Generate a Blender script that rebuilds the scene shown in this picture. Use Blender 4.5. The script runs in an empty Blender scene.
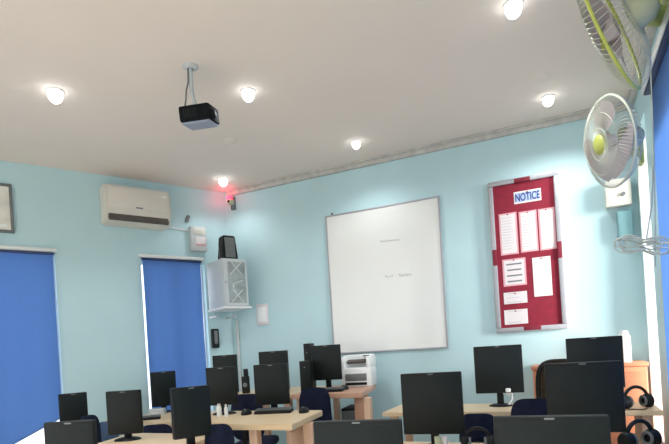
import bpy, bmesh, math, random
from mathutils import Vector, Matrix
random.seed(7)
S = bpy.context.scene
COL = S.collection
PI = math.pi

# ------------------------------------------------------------------ camera model
F = 510.0; PX, PY = 334.5, 350.0; SL = 0.062
CC = 1 / math.sqrt(1 + SL * SL)
TH = math.radians(180 - 65.8)
EYE = 1.2; CEIL = 2.9; YB = 4.4; XR = 0.56
FW = Vector((math.cos(TH), math.sin(TH), 0)); RT = Vector((math.sin(TH), -math.cos(TH), 0)); UP = Vector((0, 0, 1))
O = Vector((0, 0, EYE))

def ray(px, py):
    dx, dy = px - PX, py - PY
    return (FW * F + RT * ((dx - SL * dy) * CC) + UP * ((-SL * dx - dy) * CC)) / F
def at(px, py, z): return O + ray(px, py) * z
def on_z(px, py, Z): r = ray(px, py); return O + r * ((Z - EYE) / r.z)
def on_y(px, py, Y): r = ray(px, py); return O + r * (Y / r.y)
def on_x(px, py, X): r = ray(px, py); return O + r * (X / r.x)
# left wall: runs from the corner towards the viewer, at a blunt angle to the back wall
LC = Vector((-3.118, YB, 0)); LD = Vector((-0.487, -0.873, 0)).normalized(); LN = Vector((0.873, -0.487, 0)).normalized()
def on_l(px, py, off=0.0):
    r = ray(px, py); p0 = LC + LN * off
    t = (p0 - O).dot(LN) / r.dot(LN)
    return O + r * t
def lw(px, py, off=0.0):                  # (distance from corner, height) on the left wall
    p = on_l(px, py, off); return (p - LC).dot(LD), p.z
LYAW = math.atan2(-LD.y, -LD.x)           # local +x runs away from the viewer along the wall
def lpos(w, z, off=0.0): v = LC + LD * w + LN * off; return (v.x, v.y, z)

# ------------------------------------------------------------------ materials
def mat(name, col, rough=0.6, metal=0.0, noise=0.0, nscale=8.0, bump=0.0, bscale=60.0, emit=None, estr=0.0, coat=0.0, trans=0.0, alpha=1.0, spec=0.5):
    m = bpy.data.materials.new(name); m.use_nodes = True
    nt = m.node_tree; b = nt.nodes['Principled BSDF']
    b.inputs['Base Color'].default_value = (*col, 1); b.inputs['Roughness'].default_value = rough
    b.inputs['Metallic'].default_value = metal; b.inputs['Coat Weight'].default_value = coat
    b.inputs['Transmission Weight'].default_value = trans; b.inputs['Alpha'].default_value = alpha
    b.inputs['Specular IOR Level'].default_value = spec
    tc = nt.nodes.new('ShaderNodeTexCoord')
    if noise > 0:
        n = nt.nodes.new('ShaderNodeTexNoise'); n.inputs['Scale'].default_value = nscale; n.inputs['Detail'].default_value = 4
        r = nt.nodes.new('ShaderNodeValToRGB')
        lo = tuple(max(0, c * (1 - noise)) for c in col); hi = tuple(min(1, c * (1 + noise)) for c in col)
        r.color_ramp.elements[0].color = (*lo, 1); r.color_ramp.elements[1].color = (*hi, 1)
        r.color_ramp.elements[0].position = .3; r.color_ramp.elements[1].position = .7
        nt.links.new(tc.outputs['Object'], n.inputs['Vector']); nt.links.new(n.outputs['Fac'], r.inputs['Fac'])
        nt.links.new(r.outputs['Color'], b.inputs['Base Color'])
    if bump > 0:
        n2 = nt.nodes.new('ShaderNodeTexNoise'); n2.inputs['Scale'].default_value = bscale
        bp = nt.nodes.new('ShaderNodeBump'); bp.inputs['Strength'].default_value = bump; bp.inputs['Distance'].default_value = .01
        nt.links.new(tc.outputs['Object'], n2.inputs['Vector']); nt.links.new(n2.outputs['Fac'], bp.inputs['Height'])
        nt.links.new(bp.outputs['Normal'], b.inputs['Normal'])
    if emit:
        b.inputs['Emission Color'].default_value = (*emit, 1); b.inputs['Emission Strength'].default_value = estr
    return m
def wood(name, c1, c2, rough=.45, scale=3.0):
    m = mat(name, c1, rough); nt = m.node_tree; b = nt.nodes['Principled BSDF']
    tc = nt.nodes.new('ShaderNodeTexCoord'); mp = nt.nodes.new('ShaderNodeMapping'); mp.inputs['Scale'].default_value = (1, 14, 14)
    n = nt.nodes.new('ShaderNodeTexNoise'); n.inputs['Scale'].default_value = scale; n.inputs['Detail'].default_value = 6; n.inputs['Distortion'].default_value = .6
    r = nt.nodes.new('ShaderNodeValToRGB'); r.color_ramp.elements[0].color = (*c1, 1); r.color_ramp.elements[1].color = (*c2, 1)
    nt.links.new(tc.outputs['Object'], mp.inputs['Vector']); nt.links.new(mp.outputs['Vector'], n.inputs['Vector'])
    nt.links.new(n.outputs['Fac'], r.inputs['Fac']); nt.links.new(r.outputs['Color'], b.inputs['Base Color'])
    return m
def thin_glass(name, tint=(1, 1, 1), refl=.08):
    m = bpy.data.materials.new(name); m.use_nodes = True; nt = m.node_tree; nt.nodes.clear()
    o = nt.nodes.new('ShaderNodeOutputMaterial'); t = nt.nodes.new('ShaderNodeBsdfTransparent'); g = nt.nodes.new('ShaderNodeBsdfGlossy')
    g.inputs['Roughness'].default_value = .05; t.inputs['Color'].default_value = (*tint, 1)
    x = nt.nodes.new('ShaderNodeMixShader'); x.inputs['Fac'].default_value = refl
    nt.links.new(t.outputs[0], x.inputs[1]); nt.links.new(g.outputs[0], x.inputs[2]); nt.links.new(x.outputs[0], o.inputs['Surface'])
    return m
def translucent(name, col, fac=.4):
    m = bpy.data.materials.new(name); m.use_nodes = True; nt = m.node_tree; b = nt.nodes['Principled BSDF']
    b.inputs['Base Color'].default_value = (*col, 1); b.inputs['Roughness'].default_value = .8
    tc = nt.nodes.new('ShaderNodeTexCoord'); w = nt.nodes.new('ShaderNodeTexNoise'); w.inputs['Scale'].default_value = 90
    r = nt.nodes.new('ShaderNodeValToRGB'); r.color_ramp.elements[0].color = (*[c * .93 for c in col], 1); r.color_ramp.elements[1].color = (*[min(1, c * 1.06) for c in col], 1)
    nt.links.new(tc.outputs['Object'], w.inputs['Vector']); nt.links.new(w.outputs['Fac'], r.inputs['Fac']); nt.links.new(r.outputs['Color'], b.inputs['Base Color'])
    t = nt.nodes.new('ShaderNodeBsdfTranslucent'); nt.links.new(r.outputs['Color'], t.inputs['Color'])
    x = nt.nodes.new('ShaderNodeMixShader'); x.inputs['Fac'].default_value = fac
    o = nt.nodes['Material Output']
    nt.links.new(b.outputs[0], x.inputs[1]); nt.links.new(t.outputs[0], x.inputs[2]); nt.links.new(x.outputs[0], o.inputs['Surface'])
    return m

M = dict(
    wall=mat('aqua_wall_paint', (.51, .71, .745), .6, noise=.03, nscale=2.2, bump=.04, bscale=40),
    ceiling=mat('ceiling_paint', (.82, .73, .66), .8, noise=.02, nscale=1.5, bump=.05, bscale=30),
    floor=mat('floor_tile', (.74, .69, .63), .4, noise=.08, nscale=3),
    moulding=mat('cornice_grey', (.55, .53, .49), .7, noise=.15, nscale=14),
    white=mat('white_paint', (.86, .87, .86), .5, noise=.02),
    board=mat('whiteboard_enamel', (.80, .80, .77), .22, noise=.01, nscale=3, coat=.3),
    alu=mat('brushed_aluminium', (.40, .40, .43), .45, metal=.25, noise=.05, nscale=30),
    felt=mat('red_felt', (.24, .012, .032), .9, noise=.10, nscale=25, bump=.1, bscale=200),
    paper=mat('white_paper', (.74, .68, .69), .8, noise=.01),
    pinkpaper=mat('pink_edge_paper', (.74, .36, .40), .8, noise=.02),
    faint=mat('faint_print', (.50, .46, .49), .8, noise=.03),
    ink=mat('grey_ink', (.30, .27, .30), .8, noise=.05),
    marker=mat('faded_marker', (.42, .45, .45), .7, noise=.05),
    plate=mat('pale_blue_card', (.42, .52, .76), .7, noise=.02),
    blueink=mat('blue_lettering', (.03, .05, .22), .6, noise=.05),
    blind=translucent('blue_blind_fabric', (.16, .31, .60), .33),
    hem=mat('blind_rail_white', (.74, .76, .74), .5, noise=.03),
    darkrail=mat('blind_rail_navy', (.03, .05, .15), .5, noise=.05),
    pane=mat('daylit_frosted_pane', (.9, .92, .95), .4, noise=.01, emit=(.95, .98, 1.0), estr=1.1),
    black=mat('black_plastic', (.009, .011, .012), .5, noise=.15, nscale=20, spec=.25),
    matteblack=mat('matte_black_plastic', (.010, .011, .013), .85, noise=.1, nscale=20, spec=.08),
    screen=mat('dark_screen', (.010, .014, .014), .42, noise=.06, nscale=3, spec=.22),
    grey=mat('grey_plastic', (.16, .17, .17), .5, noise=.08, nscale=20),
    mark=mat('pale_grey_mark', (.17, .18, .19), .5, noise=.03),
    cream=mat('cream_plastic', (.74, .70, .62), .42, noise=.02),
    acwhite=mat('ivory_plastic', (.72, .67, .59), .38, noise=.02),
    slot=mat('dark_vent', (.10, .085, .075), .7, noise=.1),
    fabric=mat('navy_fabric', (.012, .018, .055), .9, noise=.2, nscale=40, bump=.2, bscale=250),
    fabric2=mat('faded_blue_fabric', (.10, .17, .30), .9, noise=.2, nscale=30, bump=.2, bscale=250),
    mesh=mat('brown_mesh_fabric', (.12, .085, .05), .85, noise=.25, nscale=60, bump=.3, bscale=300),
    maple=wood('maple_laminate', (.62, .46, .28), (.74, .58, .38)),
    beech=wood('reddish_laminate', (.50, .28, .19), (.62, .37, .26)),
    peach=wood('peach_wood_leg', (.62, .40, .27), (.72, .49, .35)),
    orange=wood('orange_veneer', (.72, .26, .13), (.85, .36, .20)),
    cabinet=mat('light_grey_metal', (.60, .64, .64), .45, metal=.1, noise=.03),
    doorgrey=mat('smoky_door', (.33, .38, .38), .25, noise=.3, nscale=9),
    pale=mat('pale_bracket_grey', (.55, .58, .58), .5, noise=.05),
    green=mat('lime_plastic', (.52, .56, .12), .45, noise=.05, nscale=15),
    olive=mat('olive_plastic', (.33, .36, .16), .5, noise=.05, nscale=15),
    wire=mat('pale_wire', (.60, .62, .52), .45, noise=.05),
    blade=mat('mauve_fan_blade', (.66, .57, .56), .4, noise=.06, nscale=6),
    greybody=mat('grey_fan_housing', (.50, .53, .36), .5, noise=.06),
    cord=mat('pale_green_cord', (.55, .58, .50), .6, noise=.08, nscale=30),
    redled=mat('red_lamp', (.8, .05, .08), .4, emit=(1, .06, .12), estr=2.2),
    lamp=mat('lit_led', (1, 1, 1), .4, emit=(.95, .98, 1.0), estr=5),
    purple=mat('bluish_projector_base', (.30, .34, .44), .6, noise=.04),
    lens=mat('dark_lens', (.01, .01, .015), .6, noise=.05, spec=.1),
    shadow_teal=mat('teal_shadow_tone', (.22, .42, .45), .6, noise=.05),  # shadow below the regulator box, put into a box colour
    art=mat('beige_print', (.76, .73, .65), .3, noise=.18, nscale=7),
    glass=thin_glass('clear_window_glass', (.97, .98, .98), 0.0),
    redpatch=mat('red_tape', (.20, .012, .03), .8, noise=.1),
)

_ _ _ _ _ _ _

*What you have to do:*
Return exactly what appears from the opening line of the material through the line with "PI = math.pi", apart from the pictures.

*Complete answer:*
Generate a Blender script that rebuilds the scene shown in this picture. Use Blender 4.5. The script runs in an empty Blender scene.
import bpy, bmesh, math, random
from mathutils import Vector, Matrix
random.seed(7)
S = bpy.context.scene
COL = S.collection
PI = math.pi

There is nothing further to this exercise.